Like the leprechauns, Quisp nominally is from Earth, but that doesn't really track, right? Later stories have more definitively established him as being an other-dimensional being.

MARTIAN MANHUNTER FINDS HIMSELF STUCK WITH A ZOOK

One of the goofiest stories mentioned here (which is saying a lot), is the introduction of the color-changing creature, Zook, in 1963's Detective Comics #311 (by Jack Miller and Joe Certa). Martian Manhunter faces off against some criminals from another dimension and helps out a police officer from that same dimension. When the lawman came over to our dimension, he accidentally brought a Zook with him and at the end of the issue, when the lawman took the criminals back home, the Zook was left behind, with Martian Manhunter feeling obliged to take care of it...

Zook's not necessarily an imp, per se, but close enough!

FLASH NEEDS TO RAISE MONEY TO PAY BACK MOPEE, WHO GAVE FLASH HIS SUPER-SPEED!

Definitely THE goofiest story on the list is 1966's Flash #197 (by Gardner Fox, Carmine Infantino and Joe Giella), where Flash's powers suddenly start acting up. He is visited by Mopee, his "Heavenly Help-Mate," who reveals that it was HE who made the chemicals splash on to Barry and give him superpowers!

The trick, though, is that Mopee later learned that you can't just use chemicals to give someone powers, as that would be considered an improper gift. They would, instead, have to own the chemicals in question, so it would just be using their own chemicals.

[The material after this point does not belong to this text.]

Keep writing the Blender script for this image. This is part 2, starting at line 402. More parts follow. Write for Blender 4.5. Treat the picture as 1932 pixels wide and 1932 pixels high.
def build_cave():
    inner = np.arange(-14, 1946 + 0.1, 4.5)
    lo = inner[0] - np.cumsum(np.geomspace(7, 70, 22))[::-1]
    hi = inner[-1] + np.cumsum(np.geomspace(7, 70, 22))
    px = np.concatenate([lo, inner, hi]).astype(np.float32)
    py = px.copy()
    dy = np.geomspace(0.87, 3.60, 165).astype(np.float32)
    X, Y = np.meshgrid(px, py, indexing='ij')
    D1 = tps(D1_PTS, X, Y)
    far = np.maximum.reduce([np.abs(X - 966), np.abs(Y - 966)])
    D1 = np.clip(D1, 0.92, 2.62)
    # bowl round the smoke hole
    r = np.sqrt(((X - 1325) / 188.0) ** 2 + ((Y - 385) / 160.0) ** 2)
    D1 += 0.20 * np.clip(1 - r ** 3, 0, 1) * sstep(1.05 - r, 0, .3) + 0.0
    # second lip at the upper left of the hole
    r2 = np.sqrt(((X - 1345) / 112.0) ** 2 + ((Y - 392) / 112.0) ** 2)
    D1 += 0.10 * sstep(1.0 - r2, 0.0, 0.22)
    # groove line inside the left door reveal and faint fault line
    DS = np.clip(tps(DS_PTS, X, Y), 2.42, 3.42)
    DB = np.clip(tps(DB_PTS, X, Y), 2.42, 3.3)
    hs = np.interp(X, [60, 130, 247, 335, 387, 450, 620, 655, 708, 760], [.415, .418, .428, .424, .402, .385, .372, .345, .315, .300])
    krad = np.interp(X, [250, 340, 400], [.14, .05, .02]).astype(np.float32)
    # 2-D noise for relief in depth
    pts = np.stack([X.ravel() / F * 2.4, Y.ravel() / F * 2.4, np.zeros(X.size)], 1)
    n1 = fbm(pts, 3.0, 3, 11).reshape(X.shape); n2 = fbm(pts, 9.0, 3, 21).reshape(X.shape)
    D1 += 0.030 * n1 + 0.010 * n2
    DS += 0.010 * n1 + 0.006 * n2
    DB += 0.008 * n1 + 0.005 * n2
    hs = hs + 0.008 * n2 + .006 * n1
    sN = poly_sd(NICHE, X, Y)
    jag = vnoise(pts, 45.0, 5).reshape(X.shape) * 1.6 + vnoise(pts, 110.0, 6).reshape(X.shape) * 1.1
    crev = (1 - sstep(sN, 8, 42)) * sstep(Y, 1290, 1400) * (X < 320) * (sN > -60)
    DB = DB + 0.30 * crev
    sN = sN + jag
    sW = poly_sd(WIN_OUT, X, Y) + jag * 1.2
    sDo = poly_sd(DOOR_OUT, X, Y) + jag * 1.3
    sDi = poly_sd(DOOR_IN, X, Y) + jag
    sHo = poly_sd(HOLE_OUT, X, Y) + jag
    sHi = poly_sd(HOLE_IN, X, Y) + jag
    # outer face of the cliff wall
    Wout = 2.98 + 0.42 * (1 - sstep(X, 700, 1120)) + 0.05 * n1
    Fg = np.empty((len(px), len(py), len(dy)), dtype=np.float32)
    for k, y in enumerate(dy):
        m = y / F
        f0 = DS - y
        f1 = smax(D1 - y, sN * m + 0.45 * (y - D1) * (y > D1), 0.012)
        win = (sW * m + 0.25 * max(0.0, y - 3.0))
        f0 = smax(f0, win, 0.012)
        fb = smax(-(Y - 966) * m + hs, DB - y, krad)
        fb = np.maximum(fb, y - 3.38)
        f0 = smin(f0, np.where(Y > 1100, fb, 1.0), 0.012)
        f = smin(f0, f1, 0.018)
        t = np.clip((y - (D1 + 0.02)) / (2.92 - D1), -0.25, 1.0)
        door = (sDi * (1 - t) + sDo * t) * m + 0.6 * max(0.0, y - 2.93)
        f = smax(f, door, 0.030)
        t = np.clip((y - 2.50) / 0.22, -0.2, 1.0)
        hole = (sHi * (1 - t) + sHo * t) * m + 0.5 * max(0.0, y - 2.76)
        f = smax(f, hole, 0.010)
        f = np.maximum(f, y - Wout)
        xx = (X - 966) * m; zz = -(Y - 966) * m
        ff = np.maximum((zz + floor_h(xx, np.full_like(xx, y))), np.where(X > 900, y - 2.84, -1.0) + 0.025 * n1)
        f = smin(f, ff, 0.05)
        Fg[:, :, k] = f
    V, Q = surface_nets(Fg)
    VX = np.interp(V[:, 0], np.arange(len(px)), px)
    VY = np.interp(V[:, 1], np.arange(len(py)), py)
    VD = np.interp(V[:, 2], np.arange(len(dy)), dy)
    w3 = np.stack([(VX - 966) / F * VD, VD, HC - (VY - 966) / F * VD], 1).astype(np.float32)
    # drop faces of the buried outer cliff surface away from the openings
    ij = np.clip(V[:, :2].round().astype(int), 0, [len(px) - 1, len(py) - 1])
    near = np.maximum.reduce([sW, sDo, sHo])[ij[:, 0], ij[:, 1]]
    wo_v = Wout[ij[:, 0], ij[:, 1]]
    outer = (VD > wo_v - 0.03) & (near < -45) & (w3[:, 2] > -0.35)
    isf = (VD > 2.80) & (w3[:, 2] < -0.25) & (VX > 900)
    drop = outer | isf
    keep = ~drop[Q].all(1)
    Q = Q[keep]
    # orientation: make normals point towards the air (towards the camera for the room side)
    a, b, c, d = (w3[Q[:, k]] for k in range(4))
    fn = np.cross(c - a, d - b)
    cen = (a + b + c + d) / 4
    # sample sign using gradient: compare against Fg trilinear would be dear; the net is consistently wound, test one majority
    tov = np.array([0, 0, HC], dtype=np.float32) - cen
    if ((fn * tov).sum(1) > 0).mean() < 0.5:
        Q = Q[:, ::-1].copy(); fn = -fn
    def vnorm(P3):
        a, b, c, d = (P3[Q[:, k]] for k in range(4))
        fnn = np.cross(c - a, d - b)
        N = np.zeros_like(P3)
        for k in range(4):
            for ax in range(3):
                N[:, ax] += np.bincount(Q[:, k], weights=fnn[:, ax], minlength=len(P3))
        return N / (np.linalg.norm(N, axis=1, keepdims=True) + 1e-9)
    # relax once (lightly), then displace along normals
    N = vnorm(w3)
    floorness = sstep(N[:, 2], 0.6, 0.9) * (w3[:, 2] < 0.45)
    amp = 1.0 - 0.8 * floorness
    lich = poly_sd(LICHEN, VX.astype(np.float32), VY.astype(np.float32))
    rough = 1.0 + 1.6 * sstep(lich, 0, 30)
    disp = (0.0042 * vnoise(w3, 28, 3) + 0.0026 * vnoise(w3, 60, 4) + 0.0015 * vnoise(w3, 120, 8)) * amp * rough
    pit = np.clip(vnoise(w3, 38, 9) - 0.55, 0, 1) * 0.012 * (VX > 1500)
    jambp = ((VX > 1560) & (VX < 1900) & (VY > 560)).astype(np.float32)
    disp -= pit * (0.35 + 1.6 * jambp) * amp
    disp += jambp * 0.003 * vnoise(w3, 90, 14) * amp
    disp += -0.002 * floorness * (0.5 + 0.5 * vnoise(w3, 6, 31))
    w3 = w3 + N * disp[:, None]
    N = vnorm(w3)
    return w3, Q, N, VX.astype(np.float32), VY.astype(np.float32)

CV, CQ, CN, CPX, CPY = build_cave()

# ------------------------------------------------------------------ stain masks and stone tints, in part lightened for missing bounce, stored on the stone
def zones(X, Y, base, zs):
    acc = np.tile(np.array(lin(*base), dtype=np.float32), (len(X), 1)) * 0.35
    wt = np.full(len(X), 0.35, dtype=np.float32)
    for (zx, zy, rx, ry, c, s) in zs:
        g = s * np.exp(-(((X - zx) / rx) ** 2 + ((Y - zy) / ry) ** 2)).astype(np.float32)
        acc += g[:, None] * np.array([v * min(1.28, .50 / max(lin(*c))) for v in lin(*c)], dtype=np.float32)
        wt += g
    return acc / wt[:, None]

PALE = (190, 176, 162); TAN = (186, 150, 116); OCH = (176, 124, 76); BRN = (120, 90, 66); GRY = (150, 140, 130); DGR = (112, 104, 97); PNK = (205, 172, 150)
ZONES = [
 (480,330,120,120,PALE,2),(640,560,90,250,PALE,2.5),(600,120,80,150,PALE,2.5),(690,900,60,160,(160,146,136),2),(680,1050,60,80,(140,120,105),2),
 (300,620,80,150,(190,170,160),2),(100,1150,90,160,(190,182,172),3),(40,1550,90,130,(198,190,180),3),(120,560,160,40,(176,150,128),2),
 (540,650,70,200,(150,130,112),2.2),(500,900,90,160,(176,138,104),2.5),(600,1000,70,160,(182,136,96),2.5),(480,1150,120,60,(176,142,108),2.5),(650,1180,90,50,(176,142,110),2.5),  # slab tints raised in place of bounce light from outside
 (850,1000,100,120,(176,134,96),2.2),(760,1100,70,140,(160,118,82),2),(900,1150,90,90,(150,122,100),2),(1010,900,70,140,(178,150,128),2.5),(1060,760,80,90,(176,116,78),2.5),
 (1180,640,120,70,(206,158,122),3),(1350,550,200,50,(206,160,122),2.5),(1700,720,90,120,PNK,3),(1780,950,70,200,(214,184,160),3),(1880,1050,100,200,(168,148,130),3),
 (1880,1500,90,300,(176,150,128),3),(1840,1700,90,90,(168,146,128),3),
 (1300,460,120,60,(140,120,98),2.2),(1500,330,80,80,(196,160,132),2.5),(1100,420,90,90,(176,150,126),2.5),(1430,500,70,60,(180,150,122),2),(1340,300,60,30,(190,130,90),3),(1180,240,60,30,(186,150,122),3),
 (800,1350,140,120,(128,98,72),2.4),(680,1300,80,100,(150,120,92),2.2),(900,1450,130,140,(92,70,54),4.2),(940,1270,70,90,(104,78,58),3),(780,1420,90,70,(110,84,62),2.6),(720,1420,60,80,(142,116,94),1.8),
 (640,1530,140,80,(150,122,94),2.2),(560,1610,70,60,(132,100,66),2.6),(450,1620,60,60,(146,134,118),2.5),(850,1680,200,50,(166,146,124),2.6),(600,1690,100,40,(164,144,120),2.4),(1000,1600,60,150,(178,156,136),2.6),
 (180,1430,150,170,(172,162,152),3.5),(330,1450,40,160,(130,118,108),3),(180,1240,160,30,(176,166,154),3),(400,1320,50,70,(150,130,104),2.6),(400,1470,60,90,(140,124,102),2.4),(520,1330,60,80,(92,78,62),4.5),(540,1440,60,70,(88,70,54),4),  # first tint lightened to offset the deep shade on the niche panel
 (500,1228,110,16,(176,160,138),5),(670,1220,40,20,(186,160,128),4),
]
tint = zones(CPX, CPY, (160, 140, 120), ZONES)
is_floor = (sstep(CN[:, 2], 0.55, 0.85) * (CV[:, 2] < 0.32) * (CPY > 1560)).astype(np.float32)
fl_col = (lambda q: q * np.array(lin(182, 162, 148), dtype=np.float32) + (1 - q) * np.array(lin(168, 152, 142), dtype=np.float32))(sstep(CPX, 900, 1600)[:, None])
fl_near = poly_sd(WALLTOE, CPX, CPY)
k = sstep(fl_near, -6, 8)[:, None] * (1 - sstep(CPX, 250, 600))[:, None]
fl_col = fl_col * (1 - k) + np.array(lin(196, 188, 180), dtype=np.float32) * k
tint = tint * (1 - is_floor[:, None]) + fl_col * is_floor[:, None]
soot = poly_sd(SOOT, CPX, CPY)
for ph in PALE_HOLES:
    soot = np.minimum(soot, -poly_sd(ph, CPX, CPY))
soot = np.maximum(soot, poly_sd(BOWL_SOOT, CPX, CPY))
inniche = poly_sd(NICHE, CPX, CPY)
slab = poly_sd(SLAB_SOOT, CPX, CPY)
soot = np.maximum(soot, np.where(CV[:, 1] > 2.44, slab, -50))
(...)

So the Flash had to raise the money to buy the chemicals so that he could keep his powers. He succeeded and Mopee was pretty much never mentioned again in the pages of Flash (and DC's Who's Who later wrote him out of continuity period).

Hilariously, the great Sholly Fisch (and the also great Chynna Clugston) did a story in DC Super Friends #11 in 2009 that saw Bat-Mite run afoul of these other imps, with Bat-Mite joking about Green Lantern's lack of an imp, with the Guardians of the Universe suggested as the Green Lantern imp equivalent, but come on, that doesn't count!